Não existia o gás de cozinha, assim toda a casa, por melhor que fosse, usava o
fogão à lenha ou a carvão. O Carvoeiro vendia o seu produto em sacos que eram
levados na cangalha de burros, e a lenha era vendida em feixes amarrados de
cipó e transportados também em animais.
Com
relação aos comestíveis, como não havia mercados, as donas-de-casa se valiam
dos vendedores ambulantes de ovos, galinhas, peixes e carnes de carneiro,
porco, mercados em tabuleiros, além da feira e dos açougues. Para o dia-a-dia,
quando necessário, era nas quitandas que elas iam encontrar o que precisavam. A
QUITANDEIRA, outro personagem da antiga Itabuna, tinha a sua quitanda sortida
de verduras e tempero verde, funcionando em geral num pequeno vão de uma só
porta. À luz de um fifó, muitas permaneciam até o início da noite, esperando a
sua freguesia.
Um
personagem de destaque na comunidade itabunense era o COMERCIANTE de loja. Esse
tipo de casa comercial tinha em geral grande sortimento e vendia de tudo:
tecidos de seda e algodão, guarda-chuva, artigos para presentes, mosquiteiros,
meias, sapatos, galochas – estas últimas muito procuradas em virtude das chuvas
frequentes na cidade e das ruas enlameadas. Sortidas lojas alimentavam o
comércio de Itabuna. Havia ainda o comerciante dono da VENDA. Uma boa venda
tinha de tudo: sacos de feijão , arroz, farinha, milho seco, mantas de charque
bem curtido expostas abertas, às vistas do freguês, barricas de bacalhau importado
e, sobre o balcão, vidros com bombons e fumo em rolo. Vendia ainda fósforos,
querosene, biscoito, manteiga, corda, vassouras tamancos, esteiras, breu,
azeite doce, bolacha, cera de abelha, anzol, creolina, sal grosso, cachaça,
vinagre, vinho e produtos outros.
Outro
elemento conhecido era o TROPEIRO. Vindo das fazendas de cacau, num tempo em
que as estradas de rodagem eram reduzidas, o tropeiro entrava na cidade
tangendo a sua tropa.
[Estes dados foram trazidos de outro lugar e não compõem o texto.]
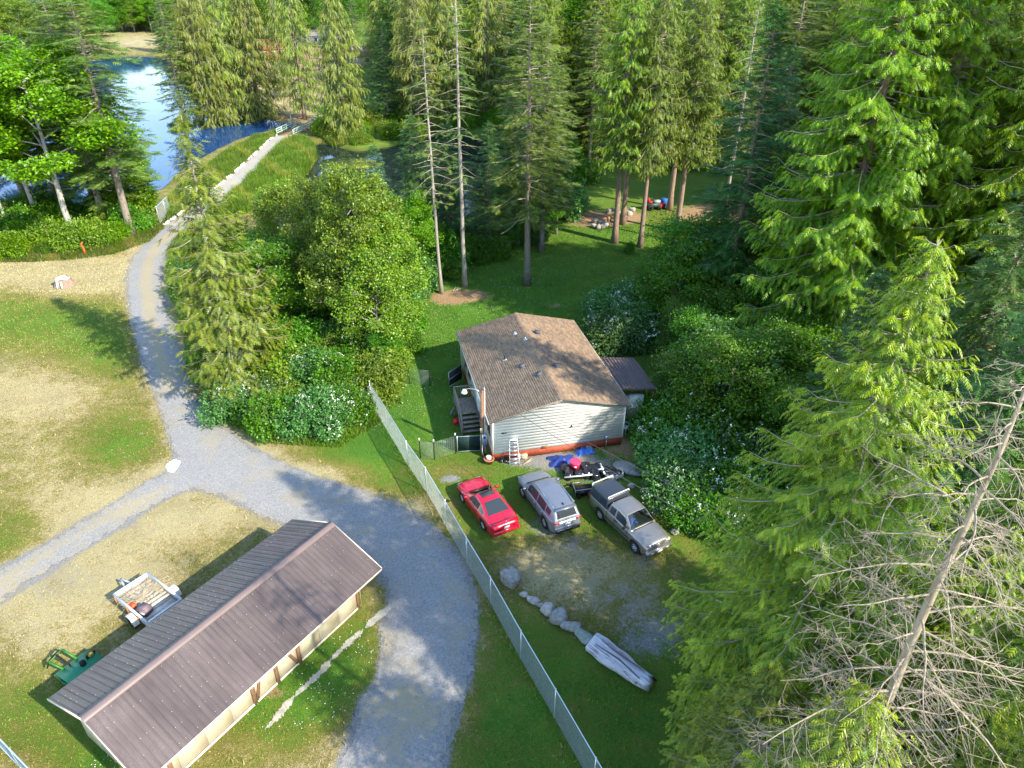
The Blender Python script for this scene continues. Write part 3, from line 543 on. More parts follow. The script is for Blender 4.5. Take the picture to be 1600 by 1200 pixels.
def shrub(seed, H, Rad, n=9000, leaf=.13, blossom=0, lobes=9):
    r = np.random.default_rng(seed); S = MB(); C = MB(); B = MB()
    cen = []; 
    for i in range(lobes):
        a = i * 2.4 + r.uniform(-.3, .3); q = math.sqrt((i + .3) / lobes) * Rad * .78; hh = H * (1 - .55 * (q / Rad) ** 1.6) * r.uniform(.7, 1.08)
        c = np.array([q * math.cos(a), q * math.sin(a), hh]); cen.append(c)
        for k in range(2):
            t = np.linspace(0, 1, 5)[:, None]; e = c * np.array([1, 1, .8]) + r.normal(0, .15, 3); b = np.array([c[0] * .3, c[1] * .3, 0])
            S.tube(b + (e - b) * t + np.array([0, 0, .25]) * np.sin(t * 3.1) * H, .03 * (1 - t[:, 0] * .7), 4, cap=False)
    cen = np.array(cen); k = r.integers(0, lobes, n); v = nrm(r.normal(0, 1, (n, 3))); rb = Rad * .42 * r.uniform(.5, 1.3, lobes)
    rr = rb[k] * r.uniform(.55, 1.06, n) ** .6 * (1 + .2 * np.sin(v[:, 0] * 8 + k * 2) * np.sin(v[:, 1] * 7 + k))
    p = cen[k] + v * rr[:, None] * np.array([1, 1, .8]); p[:, 2] -= .25 * H
    low = r.random(n) < .4; p[low, 2] *= r.uniform(.15, 1, low.sum()); ok = p[:, 2] > .04; p = p[ok]; v = v[ok]; n = len(p)
    ns = int(lobes * 9); k2 = r.integers(0, lobes, ns); v2 = nrm(r.normal(0, 1, (ns, 3)) + [0, 0, .7]); L2 = r.uniform(.25, .75, ns) * Rad * .32; q2 = np.linspace(.2, 1, 9)
    ps = (cen[k2] - [0, 0, .2 * H] + v2 * (rb[k2] * .85)[:, None])[:, None] + (v2 * L2[:, None])[:, None] * q2[None, :, None]; ps[:, :, 2] -= (q2 ** 2)[None] * .12 * L2[:, None]; p = np.concatenate([p, ps.reshape(-1, 3)]); v = np.concatenate([v, np.repeat(v2, 9, 0)])
    ok = p[:, 2] > .04; p = p[ok]; v = v[ok]; n = len(p)
    d = v + r.normal(0, .7, (n, 3)); d[:, 2] -= .3; u = r.normal(0, .6, (n, 3)); u[:, 2] += 1
    scatter(C, 'leaf', p, d, u, leaf * r.uniform(.6, 1.35, n), np.clip(r.normal(.25, .22, n), 0, 1))
    if blossom:
        up = np.where((v[:, 2] > -.1) & (np.sin(p[:, 0] * 2.3 + 1) * np.sin(p[:, 1] * 2.1 + seed) > .30) & (np.linalg.norm(p[:, :2], axis=1) + p[:, 2] > .7 * (Rad * .6 + H * .4)))[0]; j = r.choice(up, min(blossom, len(up)), replace=False)
        for q in range(4):
            pp = p[j] + v[j] * .10 + r.normal(0, .045, (len(j), 3)); dd = r.normal(0, 1, (len(j), 3)); uu = r.normal(0, .4, (len(j), 3)); uu[:, 2] += 1
            scatter(B, 'leaf', pp, dd, uu, .095 * r.uniform(.6, 1.2, len(j)), np.zeros(len(j)), 1.6)
    return S, C, (B if blossom else None)

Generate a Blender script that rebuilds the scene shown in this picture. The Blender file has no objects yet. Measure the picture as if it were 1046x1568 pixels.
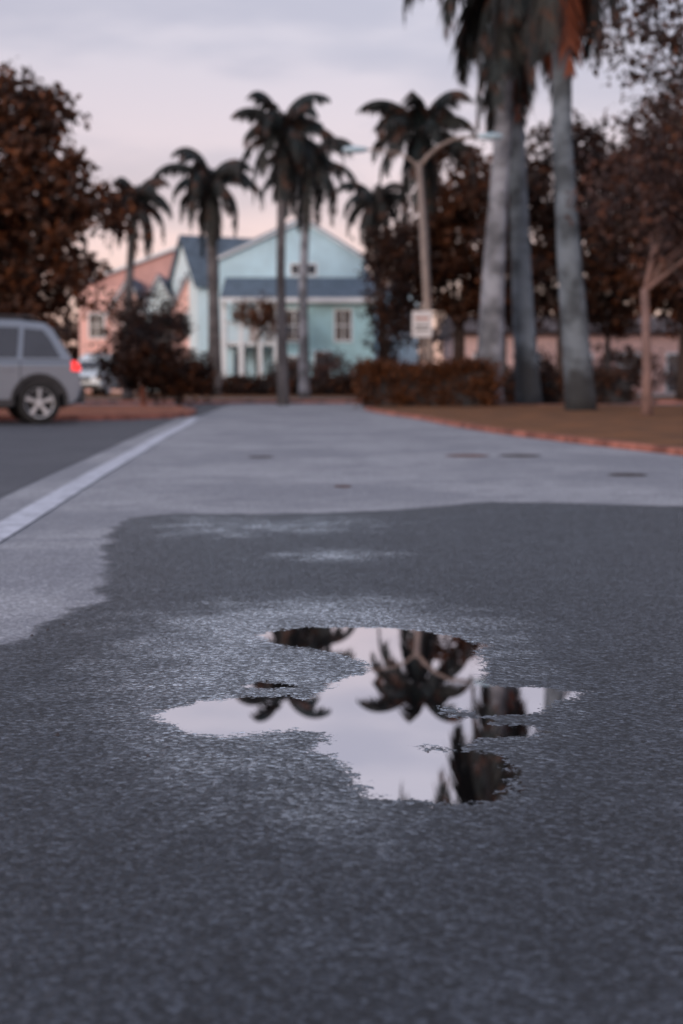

Pés descalços, empunhando um chicote, instigava os passos
dos animais que conduzia e que, obedientes, caminhavam sob o peso dos sacos de
cacau em direção dos armazéns da cidade, onde a enorme carga seria trocada por
grandes quantias em dinheiro.
Foi
administrando uma variedade imensa de atividades, das mais simples às mais
complexas e exigentes, além da sua grande lavoura de cacau, do seu forte
comércio e com o trabalho dos mais humildes aos de maior relevância de seus
habitantes, que Itabuna cresceu. Como uma árvore de grande porte, nascida com
as raízes fincadas na lama, ela brotou para o espaço azul em busca do Sol,
cheia de seiva, plena de vida, ávida de desejo de crescer e frutificar.